Retype word for word the first line of the listing and each line after it up to the line with "COL = SC.collection", with the pictures taken out.

**Dataset content:**
<<<<

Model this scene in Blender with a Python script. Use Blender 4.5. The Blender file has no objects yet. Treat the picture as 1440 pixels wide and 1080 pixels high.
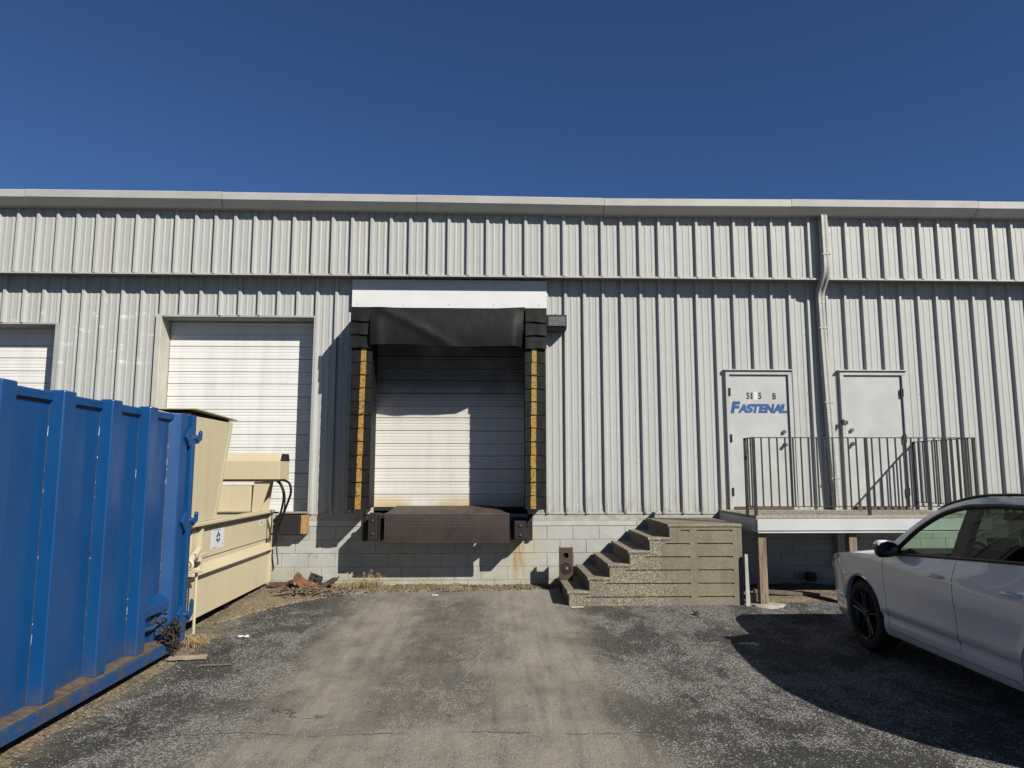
import bpy, bmesh, math, random
import numpy as np
from mathutils import Vector, Matrix
R = math.radians
random.seed(7)
SC = bpy.context.scene
COL = SC.collection

# ------------------------------------------------------------------ camera, sky, sun, exposure
cam = bpy.data.cameras.new('camera')
cam.sensor_width = 36.0
cam.lens = 25.0
cam.clip_end = 2000
co = bpy.data.objects.new('camera', cam)
COL.objects.link(co)
co.location = (0, -11.2, 1.86)
co.rotation_euler = (R(97.0), 0, R(-1.8))
SC.camera = co

SUN = Vector((0.97, -1.05, 1.0)).normalized()          # towards the sun
w = bpy.data.worlds.new('World')
SC.world = w
w.use_nodes = True
wn = w.node_tree.nodes
bg = wn['Background']
sky = wn.new('ShaderNodeTexSky')
sky.sky_type = 'NISHITA'
sky.sun_disc = False
sky.sun_elevation = math.asin(SUN.z)
sky.sun_rotation = math.atan2(SUN.x, SUN.y)
sky.altitude = 3000
sky.air_density = 1.0
sky.dust_density = 0.0
sky.ozone_density = 10.0
w.node_tree.links.new(sky.outputs[0], bg.inputs[0])
bg.inputs[1].default_value = 0.05

sl = bpy.data.lights.new('sun', 'SUN')
sl.energy = 5.0
sl.angle = R(0.5)
sl.color = (1.0, 0.945, 0.85)
so = bpy.data.objects.new('sun', sl)
COL.objects.link(so)
so.rotation_euler = (-SUN).to_track_quat('-Z', 'Y').to_euler()
so.location = (8, -12, 14)

SC.view_settings.view_transform = 'Standard'
SC.view_settings.look = 'None'
SC.view_settings.exposure = 0.77
SC.view_settings.gamma = 1.0

# ------------------------------------------------------------------ materials
ALB = 0.60      # the palette below is written for exposure 0; this brings it to true base colours at the photograph's exposure
class NT:
    def __init__(s, name):
        s.m = bpy.data.materials.new(name)
        s.m.use_nodes = True
        s.t = s.m.node_tree
        s.n = s.t.nodes
        s.b = s.n['Principled BSDF']
        s.out = s.n['Material Output']
        s.co = s.n.new('ShaderNodeTexCoord').outputs['Object']
    def link(s, a, b): s.t.links.new(a, b)
    def inp(s, sock, v):
        if hasattr(v, 'is_linked') or isinstance(v, bpy.types.NodeSocket): s.link(v, sock)
        else:
            if sock.type == 'RGBA' and len(v) == 3: v = (*v, 1)
            sock.default_value = v
    def noise(s, scale, detail=4, rough=.55, vec=None, dist=0.0):
        n = s.n.new('ShaderNodeTexNoise')
        n.inputs['Scale'].default_value = scale
        n.inputs['Detail'].default_value = detail
        n.inputs['Roughness'].default_value = rough
        n.inputs['Distortion'].default_value = dist
        s.link(vec if vec is not None else s.co, n.inputs['Vector'])
        return n.outputs['Fac']
    def vor(s, scale, feature='F1', vec=None, out='Distance'):
        n = s.n.new('ShaderNodeTexVoronoi')
        n.feature = feature
        n.inputs['Scale'].default_value = scale
        s.link(vec if vec is not None else s.co, n.inputs['Vector'])
        return n.outputs[out]
    def scale(s, v, loc=(0, 0, 0), vec=None):
        n = s.n.new('ShaderNodeMapping')
        n.inputs['Scale'].default_value = v
        n.inputs['Location'].default_value = loc
        s.link(vec if vec is not None else s.co, n.inputs['Vector'])
        return n.outputs[0]
    def ramp(s, f, a, b, lo=0.0, hi=1.0, smooth=True):
        n = s.n.new('ShaderNodeMapRange')
        n.interpolation_type = 'SMOOTHSTEP' if smooth else 'LINEAR'
        n.inputs[1].default_value = a; n.inputs[2].default_value = b
        n.inputs[3].default_value = lo; n.inputs[4].default_value = hi
        s.link(f, n.inputs[0])
        return n.outputs[0]
    def math(s, op, a, b=0.0, clamp=False):
        n = s.n.new('ShaderNodeMath'); n.operation = op; n.use_clamp = clamp
        s.inp(n.inputs[0], a); s.inp(n.inputs[1], b)
        return n.outputs[0]
    def mix(s, f, a, b, mode='MIX'):
        n = s.n.new('ShaderNodeMix'); n.data_type = 'RGBA'; n.blend_type = mode
        s.inp(n.inputs[0], f); s.inp(n.inputs[6], a); s.inp(n.inputs[7], b)
        return n.outputs[2]
    def sep(s, vec=None):
        n = s.n.new('ShaderNodeSeparateXYZ'); s.link(vec if vec is not None else s.co, n.inputs[0])
        return n.outputs
    def world(s):
        return s.n.new('ShaderNodeNewGeometry').outputs['Position']
    def rnd(s):
        return s.n.new('ShaderNodeObjectInfo').outputs['Random']
    def bump(s, h, strength=.3, dist=.01, prev=None):
        n = s.n.new('ShaderNodeBump')
        n.inputs['Strength'].default_value = strength
        n.inputs['Distance'].default_value = dist
        s.link(h, n.inputs['Height'])
        if prev is not None: s.link(prev, n.inputs['Normal'])
        s.link(n.outputs[0], s.b.inputs['Normal'])
        return n.outputs[0]
    def done(s, col, rough=.6, metal=0.0, spec=.5, coat=0.0):
        if isinstance(col, tuple): col = tuple(x * ALB for x in col)
        else: col = s.mix(1.0, col, (ALB, ALB, ALB), 'MULTIPLY')
        s.inp(s.b.inputs['Base Color'], col)
        s.inp(s.b.inputs['Roughness'], rough)
        s.b.inputs['Metallic'].default_value = metal
        s.b.inputs['Specular IOR Level'].default_value = spec
        s.b.inputs['Coat Weight'].default_value = coat
        s.b.inputs['Coat Roughness'].default_value = .03
        return s.m

M = {}
def plain(name, col, rough=.6, var=.12, scale=6, metal=0, spec=.4, bump=0.0, bscale=80, coat=0.0):
    t = NT(name)
    f = t.noise(scale, 5)
    g = t.noise(scale * 9, 3)
    c = t.mix(t.ramp(f, .3, .7), tuple(x * (1 - var) for x in col), tuple(min(1, x * (1 + var)) for x in col))
    c = t.mix(t.ramp(g, .35, .75, 0, var), c, tuple(x * .6 for x in col))
    if bump: t.bump(t.noise(bscale, 4), bump, .01)
    M[name] = t.done(c, t.ramp(f, .2, .8, max(.05, rough - .08), min(1, rough + .08)), metal, spec, coat)
    return M[name]

def m_siding(name, col):
    t = NT(name)
    p = t.world()
    streak = t.noise(1.0, 4, .6, t.scale((9, 9, .25), vec=p))
    cloud = t.noise(.6, 4, .6, p)
    rnd = t.rnd()
    c = t.mix(t.ramp(streak, .3, .75), tuple(x * 1.04 for x in col), tuple(x * .90 for x in col))
    c = t.mix(t.ramp(cloud, .45, .75, 0, .5), c, (col[0] * .92, col[1] * .90, col[2] * .85))
    c = t.mix(t.ramp(rnd, 0, 1, 0, .10, False), c, (col[0] * .7, col[1] * .72, col[2] * .74))
    # chalky scuffed patches near the left doors
    s = t.sep(p)
    sc = t.math('MULTIPLY', t.ramp(t.noise(3.0, 6, .7, t.scale((1, 1, 2.2), vec=p)), .56, .66),
                t.math('MULTIPLY', t.ramp(s[0], -4.7, -5.4), t.math('MULTIPLY', t.ramp(s[2], 3.2, 3.6), t.ramp(s[2], 4.75, 4.5))))
    c = t.mix(t.math('MULTIPLY', sc, .75), c, (.78, .78, .76))
    # splash dirt along the bottom edge
    d = t.math('MULTIPLY', t.ramp(s[2], 1.75, 1.2), t.ramp(t.noise(2.5, 5, .7, t.scale((3, 3, 1), vec=p)), .42, .75))
    c = t.mix(t.math('MULTIPLY', d, .55), c, (.25, .20, .14))
    d2 = t.math('MULTIPLY', t.ramp(s[2], 1.30, 1.2), t.ramp(t.noise(7, 4, .7, p), .5, .66))
    c = t.mix(t.math('MULTIPLY', d2, .8), c, (.12, .07, .045))
    # oil canning
    t.bump(t.noise(1.0, 2, .5, t.scale((2.0, 2.0, 3.4), vec=p)), .5, .012)
    M[name] = t.done(c, t.ramp(streak, .3, .7, .42, .55), 0, .35)
m_siding('siding_upper', (.50, .51, .485))
m_siding('siding_lower', (.505, .517, .495))
plain('fascia_metal', (.52, .512, .48), .45, .05, 3)
plain('trim_cream', (.56, .54, .47), .5, .08, 4)
plain('trim_grey', (.42, .43, .42), .5, .08, 5)
plain('soffit_metal', (.30, .31, .31), .55, .06)
plain('sign_white', (.80, .80, .79), .5, .03, 3)
plain('dark_void', (.012, .012, .013), .9, .2)
plain('roofing', (.35, .35, .34), .6)

def m_door(name, col, rust):
    t = NT(name)
    p = t.world(); s = t.sep(p)
    st = t.noise(1.0, 4, .6, t.scale((5, 5, .6), vec=p))
    c = t.mix(t.ramp(st, .35, .75), col, tuple(x * .88 for x in col))
    if rust:
        sp = t.noise(60, 3, .6, p)
        m1 = t.math('MULTIPLY', t.ramp(s[2], 2.35, 2.9), t.ramp(sp, .42, .62))
        c = t.mix(t.math('MULTIPLY', m1, .55), c, (.38, .33, .26))
        hood_shade = t.math('MULTIPLY', t.ramp(s[2], 2.75, 3.35), t.ramp(t.noise(2.0, 5, .6, p), .15, .55, .6, 1.0))  # deep shade under the seal hood, painted into the upper sections
        c = t.mix(t.math('MULTIPLY', hood_shade, .88), c, (.055, .05, .045))
        m2 = t.math('MULTIPLY', t.ramp(s[2], 1.55, 1.32), t.ramp(t.noise(2.2, 4, .6, p), .3, .6))
        c = t.mix(t.math('MULTIPLY', m2, .75), c, (.52, .38, .15))
    M[name] = t.done(c, .5, 0, .4)
m_door('overhead_white', (.86, .86, .83), False)
m_door('overhead_dock', (.74, .715, .655), True)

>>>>

**Response:**
Model this scene in Blender with a Python script. Use Blender 4.5. The Blender file has no objects yet. Treat the picture as 1440 pixels wide and 1080 pixels high.
import bpy, bmesh, math, random
import numpy as np
from mathutils import Vector, Matrix
R = math.radians
random.seed(7)
SC = bpy.context.scene
COL = SC.collection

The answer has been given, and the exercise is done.